Scanning a passport for identity verification or visa applications produces a digital file with the photograph, document number, and machine readable zone (MRZ) at the bottom. The default scan settings on most office MFPs produce a file that fails OCR on the MRZ and renders the photograph too dark. Six adjustments produce a scan that passes every reasonable verification check.
Dust on the glass shows up clearly on passport scans, especially in the photograph zone. A quick wipe with a lint free cloth before scanning saves a reshoot.
The photograph page sits against the glass. Open the passport fully and let it relax to a natural angle. Align the photograph page with the corner registration mark.
400 DPI loses detail in the MRZ characters at the bottom of the passport. 600 DPI captures enough resolution for OCR to read the MRZ correctly. Higher resolutions add file size without improving the scan.
Black and white loses the photograph detail and the security features. Greyscale loses some MRZ detail. Full colour captures everything needed for verification, at modest file size penalty.

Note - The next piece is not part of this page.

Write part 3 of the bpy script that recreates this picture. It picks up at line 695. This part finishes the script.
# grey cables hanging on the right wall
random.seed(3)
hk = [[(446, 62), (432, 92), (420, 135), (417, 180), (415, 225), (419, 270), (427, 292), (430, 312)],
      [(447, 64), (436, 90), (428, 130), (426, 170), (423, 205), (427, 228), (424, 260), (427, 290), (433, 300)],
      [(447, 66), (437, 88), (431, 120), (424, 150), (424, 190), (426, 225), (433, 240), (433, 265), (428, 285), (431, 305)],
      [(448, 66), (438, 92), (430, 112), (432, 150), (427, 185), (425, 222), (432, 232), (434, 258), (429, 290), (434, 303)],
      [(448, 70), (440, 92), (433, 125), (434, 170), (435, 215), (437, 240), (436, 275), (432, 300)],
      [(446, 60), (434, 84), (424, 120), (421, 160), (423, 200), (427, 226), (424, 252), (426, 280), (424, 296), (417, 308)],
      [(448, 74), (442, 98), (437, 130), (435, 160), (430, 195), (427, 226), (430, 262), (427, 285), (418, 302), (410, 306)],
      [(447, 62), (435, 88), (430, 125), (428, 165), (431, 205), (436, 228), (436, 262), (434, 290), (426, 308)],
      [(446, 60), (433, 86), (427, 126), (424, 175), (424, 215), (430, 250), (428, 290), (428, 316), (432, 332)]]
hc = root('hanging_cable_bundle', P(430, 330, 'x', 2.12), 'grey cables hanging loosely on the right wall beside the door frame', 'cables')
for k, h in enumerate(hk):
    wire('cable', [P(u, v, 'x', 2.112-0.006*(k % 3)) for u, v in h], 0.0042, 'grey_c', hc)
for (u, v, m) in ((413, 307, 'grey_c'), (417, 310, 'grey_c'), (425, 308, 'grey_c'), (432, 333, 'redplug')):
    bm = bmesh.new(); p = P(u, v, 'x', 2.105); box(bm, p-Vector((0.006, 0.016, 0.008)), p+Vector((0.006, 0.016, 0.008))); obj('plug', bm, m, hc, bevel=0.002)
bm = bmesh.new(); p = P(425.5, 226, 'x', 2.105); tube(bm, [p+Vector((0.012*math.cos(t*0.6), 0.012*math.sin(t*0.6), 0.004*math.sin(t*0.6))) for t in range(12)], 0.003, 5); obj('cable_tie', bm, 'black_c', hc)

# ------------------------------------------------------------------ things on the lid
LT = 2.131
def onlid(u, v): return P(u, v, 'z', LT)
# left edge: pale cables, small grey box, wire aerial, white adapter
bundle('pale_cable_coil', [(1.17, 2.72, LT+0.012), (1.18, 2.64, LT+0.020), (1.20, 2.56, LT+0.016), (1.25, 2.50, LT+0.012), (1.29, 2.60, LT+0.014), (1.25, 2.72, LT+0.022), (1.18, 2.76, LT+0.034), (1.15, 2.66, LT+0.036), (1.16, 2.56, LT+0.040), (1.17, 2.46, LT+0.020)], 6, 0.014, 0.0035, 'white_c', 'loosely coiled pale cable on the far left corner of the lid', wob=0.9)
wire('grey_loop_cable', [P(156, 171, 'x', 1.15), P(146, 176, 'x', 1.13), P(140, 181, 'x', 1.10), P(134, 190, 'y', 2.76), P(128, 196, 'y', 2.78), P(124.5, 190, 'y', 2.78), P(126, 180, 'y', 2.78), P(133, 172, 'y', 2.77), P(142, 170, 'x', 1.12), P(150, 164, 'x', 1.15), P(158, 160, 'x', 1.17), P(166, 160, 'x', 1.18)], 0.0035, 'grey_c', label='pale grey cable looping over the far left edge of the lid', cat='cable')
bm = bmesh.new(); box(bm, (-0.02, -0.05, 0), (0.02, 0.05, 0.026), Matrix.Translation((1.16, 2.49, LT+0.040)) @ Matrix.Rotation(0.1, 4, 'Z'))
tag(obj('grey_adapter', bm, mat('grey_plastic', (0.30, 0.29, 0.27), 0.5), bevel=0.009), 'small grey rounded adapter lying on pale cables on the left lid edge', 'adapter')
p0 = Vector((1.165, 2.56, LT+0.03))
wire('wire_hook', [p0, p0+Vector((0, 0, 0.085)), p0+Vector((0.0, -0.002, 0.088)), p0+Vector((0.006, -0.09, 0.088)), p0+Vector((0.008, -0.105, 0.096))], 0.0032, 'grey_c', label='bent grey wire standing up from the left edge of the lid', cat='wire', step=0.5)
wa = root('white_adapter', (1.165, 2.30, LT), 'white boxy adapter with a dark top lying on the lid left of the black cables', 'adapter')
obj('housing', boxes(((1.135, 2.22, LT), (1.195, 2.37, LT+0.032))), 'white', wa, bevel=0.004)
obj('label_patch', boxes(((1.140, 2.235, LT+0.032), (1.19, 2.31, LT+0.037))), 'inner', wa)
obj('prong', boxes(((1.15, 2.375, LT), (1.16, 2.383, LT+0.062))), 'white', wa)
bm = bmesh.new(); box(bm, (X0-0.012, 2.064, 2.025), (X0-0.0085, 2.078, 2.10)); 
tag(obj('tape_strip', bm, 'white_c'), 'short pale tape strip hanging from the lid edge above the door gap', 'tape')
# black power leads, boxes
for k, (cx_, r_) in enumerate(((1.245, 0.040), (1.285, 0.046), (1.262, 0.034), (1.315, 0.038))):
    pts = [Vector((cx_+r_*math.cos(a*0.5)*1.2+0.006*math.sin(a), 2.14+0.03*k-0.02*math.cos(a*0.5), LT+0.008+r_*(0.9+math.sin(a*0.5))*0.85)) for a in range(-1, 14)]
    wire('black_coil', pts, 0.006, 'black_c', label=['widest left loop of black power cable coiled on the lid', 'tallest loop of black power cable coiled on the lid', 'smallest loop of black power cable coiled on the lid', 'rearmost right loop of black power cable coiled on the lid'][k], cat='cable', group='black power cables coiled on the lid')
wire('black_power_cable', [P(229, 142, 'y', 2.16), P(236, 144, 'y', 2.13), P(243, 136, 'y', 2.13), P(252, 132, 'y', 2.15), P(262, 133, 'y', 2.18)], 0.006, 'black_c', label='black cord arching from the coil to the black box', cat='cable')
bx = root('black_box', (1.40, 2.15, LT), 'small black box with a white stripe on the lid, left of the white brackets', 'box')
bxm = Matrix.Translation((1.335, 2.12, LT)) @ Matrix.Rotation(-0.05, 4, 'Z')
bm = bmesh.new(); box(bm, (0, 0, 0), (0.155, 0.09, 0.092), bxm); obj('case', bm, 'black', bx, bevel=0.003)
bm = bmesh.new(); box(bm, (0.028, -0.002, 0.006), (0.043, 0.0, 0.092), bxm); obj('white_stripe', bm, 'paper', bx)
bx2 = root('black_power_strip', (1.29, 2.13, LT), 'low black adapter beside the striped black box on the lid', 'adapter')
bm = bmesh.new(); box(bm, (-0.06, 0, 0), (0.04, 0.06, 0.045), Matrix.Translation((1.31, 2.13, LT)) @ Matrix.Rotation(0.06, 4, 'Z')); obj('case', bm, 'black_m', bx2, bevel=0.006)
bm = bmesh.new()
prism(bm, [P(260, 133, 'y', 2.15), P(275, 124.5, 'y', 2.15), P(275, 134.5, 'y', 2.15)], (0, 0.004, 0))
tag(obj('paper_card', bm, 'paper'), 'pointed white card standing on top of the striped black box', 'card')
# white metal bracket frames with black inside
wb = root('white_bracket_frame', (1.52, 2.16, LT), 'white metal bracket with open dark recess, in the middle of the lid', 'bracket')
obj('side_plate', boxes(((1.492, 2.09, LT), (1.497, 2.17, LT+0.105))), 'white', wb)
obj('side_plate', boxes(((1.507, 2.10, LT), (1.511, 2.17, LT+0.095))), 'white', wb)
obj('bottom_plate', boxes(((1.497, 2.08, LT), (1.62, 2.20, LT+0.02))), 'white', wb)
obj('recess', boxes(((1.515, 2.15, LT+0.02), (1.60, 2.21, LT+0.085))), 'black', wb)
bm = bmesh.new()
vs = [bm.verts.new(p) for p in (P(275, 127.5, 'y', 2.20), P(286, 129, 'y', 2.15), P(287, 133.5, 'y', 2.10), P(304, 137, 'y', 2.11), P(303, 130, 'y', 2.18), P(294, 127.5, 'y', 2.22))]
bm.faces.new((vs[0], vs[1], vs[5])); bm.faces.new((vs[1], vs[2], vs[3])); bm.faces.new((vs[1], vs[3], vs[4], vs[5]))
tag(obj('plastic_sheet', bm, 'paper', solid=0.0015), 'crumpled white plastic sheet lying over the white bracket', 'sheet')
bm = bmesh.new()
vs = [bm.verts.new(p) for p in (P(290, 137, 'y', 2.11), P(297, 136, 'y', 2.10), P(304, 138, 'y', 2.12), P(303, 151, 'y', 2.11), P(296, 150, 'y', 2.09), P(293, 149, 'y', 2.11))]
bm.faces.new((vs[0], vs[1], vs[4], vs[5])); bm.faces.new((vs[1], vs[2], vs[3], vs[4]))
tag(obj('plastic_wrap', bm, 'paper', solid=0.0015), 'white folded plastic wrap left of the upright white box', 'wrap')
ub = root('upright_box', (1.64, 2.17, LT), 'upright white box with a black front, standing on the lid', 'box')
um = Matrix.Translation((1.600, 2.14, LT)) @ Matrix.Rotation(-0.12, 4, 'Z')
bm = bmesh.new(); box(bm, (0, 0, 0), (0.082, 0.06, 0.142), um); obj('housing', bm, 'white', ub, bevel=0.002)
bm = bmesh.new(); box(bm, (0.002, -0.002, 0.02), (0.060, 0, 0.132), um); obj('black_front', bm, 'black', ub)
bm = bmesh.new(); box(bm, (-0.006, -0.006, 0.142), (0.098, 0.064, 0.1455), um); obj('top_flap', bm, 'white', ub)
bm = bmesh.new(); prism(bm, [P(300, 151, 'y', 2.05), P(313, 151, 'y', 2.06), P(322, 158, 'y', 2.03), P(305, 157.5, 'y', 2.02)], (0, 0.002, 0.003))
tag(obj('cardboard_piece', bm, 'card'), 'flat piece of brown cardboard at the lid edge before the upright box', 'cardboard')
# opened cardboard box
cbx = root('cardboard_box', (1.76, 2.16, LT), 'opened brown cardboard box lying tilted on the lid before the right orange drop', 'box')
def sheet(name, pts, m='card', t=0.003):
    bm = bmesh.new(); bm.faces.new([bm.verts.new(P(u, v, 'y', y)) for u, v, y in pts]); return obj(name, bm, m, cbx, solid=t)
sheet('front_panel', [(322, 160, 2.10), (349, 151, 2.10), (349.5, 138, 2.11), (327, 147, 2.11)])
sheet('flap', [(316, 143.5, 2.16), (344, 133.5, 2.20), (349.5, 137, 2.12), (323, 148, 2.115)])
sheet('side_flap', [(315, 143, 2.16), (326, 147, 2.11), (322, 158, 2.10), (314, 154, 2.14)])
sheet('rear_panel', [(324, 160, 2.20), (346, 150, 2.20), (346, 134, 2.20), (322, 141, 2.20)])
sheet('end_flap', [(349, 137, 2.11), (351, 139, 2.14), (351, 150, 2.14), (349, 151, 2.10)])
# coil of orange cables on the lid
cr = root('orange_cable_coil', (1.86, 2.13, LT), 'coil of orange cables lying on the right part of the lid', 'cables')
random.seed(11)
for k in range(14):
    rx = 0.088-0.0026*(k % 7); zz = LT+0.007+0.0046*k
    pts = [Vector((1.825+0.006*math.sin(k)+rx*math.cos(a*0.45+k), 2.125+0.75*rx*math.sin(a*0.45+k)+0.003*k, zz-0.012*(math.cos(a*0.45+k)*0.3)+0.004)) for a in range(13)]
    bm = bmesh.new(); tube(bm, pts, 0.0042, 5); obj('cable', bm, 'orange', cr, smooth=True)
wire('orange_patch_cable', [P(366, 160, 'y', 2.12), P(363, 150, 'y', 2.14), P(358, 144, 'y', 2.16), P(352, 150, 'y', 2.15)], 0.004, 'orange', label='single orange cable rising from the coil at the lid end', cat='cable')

The passport contains both photographic content and printed text. Mixed mode balances exposure between the two. Pure Photo or pure Text mode produces one element correctly and the other poorly.
Use custom scan area or "Auto detect document edges" to capture only the passport area rather than the full A4 region. This eliminates the dark border that produces poor file compression and confuses subsequent OCR processing.

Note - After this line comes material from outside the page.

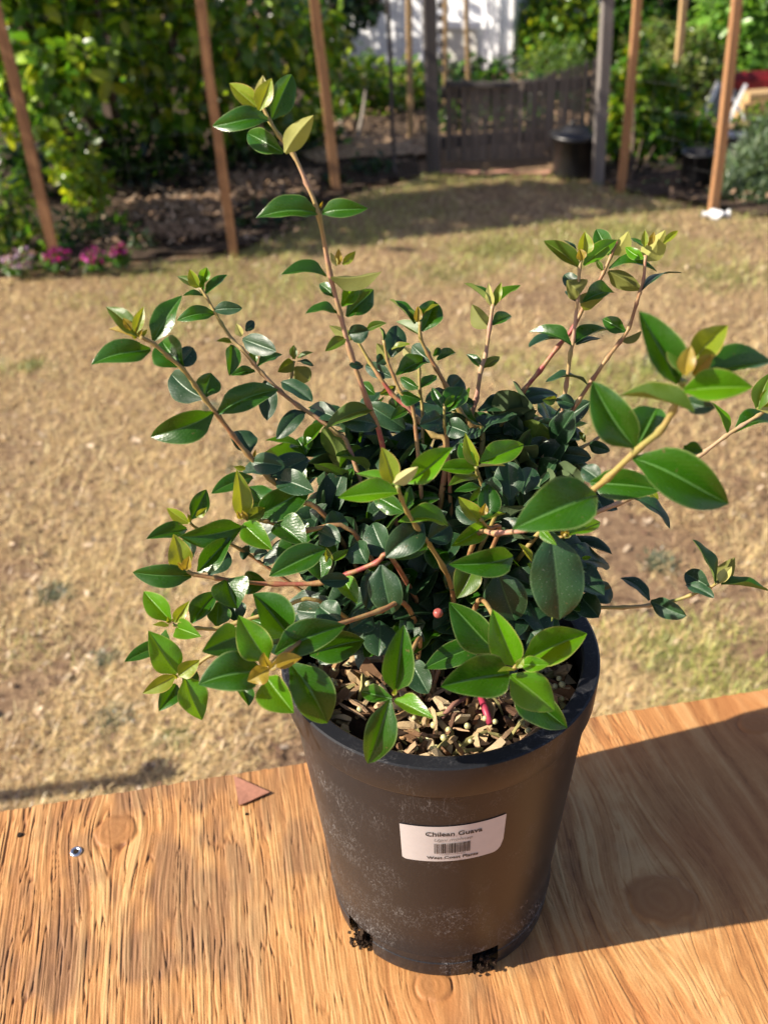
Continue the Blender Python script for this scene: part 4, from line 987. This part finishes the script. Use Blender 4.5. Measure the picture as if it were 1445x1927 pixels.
# tall shoot
branch('bgootpopptprr', (-.045, -.03, -.02), [(492, 195), (508, 228), (525, 255), (552, 290), (577, 345), (600, 405), (621, 515), (640, 590), (660, 665), (693, 760), (720, 840)], (4.2, 6.2), [
 (507, 226, 400, 236, 34, 'm', 'a'), (490, 207, 432, 157, 32, 'y'), (482, 197, 446, 168, 16, 'y'), (488, 192, 495, 142, 20, 'p', '', .004), (488, 208, 511, 147, 32, 'y', '', .006), (512, 224, 550, 140, 46, 'm'),
 (534, 288, 465, 250, 38, 'm'), (537, 288, 590, 217, 38, 'y', 'b', .005), (600, 402, 482, 408, 30, 'm', 'a'), (606, 402, 692, 392, 30, 'm', 'a'), (602, 390, 607, 379, 5, 'o'),
 (614, 521, 530, 515, 20, 'm', 'a'), (622, 521, 718, 513, 26, 'v', 'ab', .004), (634, 500, 622, 475, 11, 'p'), (638, 498, 637, 468, 13, 'o'), (645, 498, 669, 473, 15, 'y'),
 (631, 560, 601, 534, 22, 'm'), (634, 590, 575, 589, 18, 'm', 'a'), (642, 576, 674, 535, 30, 'g'), (652, 596, 704, 545, 40, 'm'), (666, 636, 620, 613, 20, 'v', 'b'), (650, 636, 612, 661, 22, 'v'),
 (656, 628, 694, 622, 34, 'd'), (690, 620, 727, 608, 14, 'v'), (683, 690, 657, 686, 14, 'd'), (702, 770, 612, 806, 34, 'v', 'a'), (712, 800, 640, 790, 40, 'd', 'a')])
branch('oorrpob', (-.055, -.03), [(671, 638), (696, 682), (712, 706), (737, 741), (765, 766), (787, 790), (815, 819), (840, 850)], (3.5, 7), [
 (737, 710, 687, 688, 26, 'd'), (745, 706, 806, 677, 28, 'm'), (706, 742, 681, 720, 22, 'm'), (715, 742, 745, 726, 16, 'v'), (690, 757, 762, 808, 40, 'd', 'a'), (765, 770, 735, 790, 20, 'm'), (800, 805, 850, 790, 26, 'd')])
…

Scan to PDF produces a single file ready for email or upload. OCR enabled embeds searchable text, allowing systems that read passport data automatically to extract the MRZ and document number without manual entry.
The machine readable zone at the bottom of the passport contains the document number, name, date of birth, expiry date and check digits encoded in a specific format. Identity verification systems read the MRZ to confirm passport authenticity and extract data without typing errors.
A scan where the MRZ is blurred or partially readable fails automated verification, forcing the receiving party to read the data manually. Resolution at 600 DPI and correct exposure usually solves this.
| Setting | Default | Recommended for passport |
|---|---|---|
| Resolution | 200 to 400 DPI | 600 DPI |
| Colour mode | Auto or BW | Colour |
| Auto exposure | On | Off, manual at default |
| Original type | Text | Mixed or Photo and text |
| Compression | High | Medium or Low |
| OCR | Off | On |
Banks, immigration consultants and government services that accept passport scans usually publish specific requirements: minimum resolution (typically 300 DPI for visual inspection, 600 DPI for automated verification), file format (PDF or JPEG), colour requirement, and maximum file size (often 2 to 5 MB). Read the requirements before scanning to avoid mismatched output.
Office MFP passport scanning suits single or occasional passport scans. For organisations that verify passports at scale (banks, immigration consultants, international HR teams), dedicated passport readers with MRZ scanning and chip reading capability produce faster, more reliable results. The office MFP route remains the right tool for occasional needs.
Spanish DNI, residency card (TIE), driving licence and other identity documents scan with the same six settings. The only adjustment is scan area: smaller documents (DNI, TIE) need a tighter scan area than a passport. Auto detect document edges handles the size variation automatically.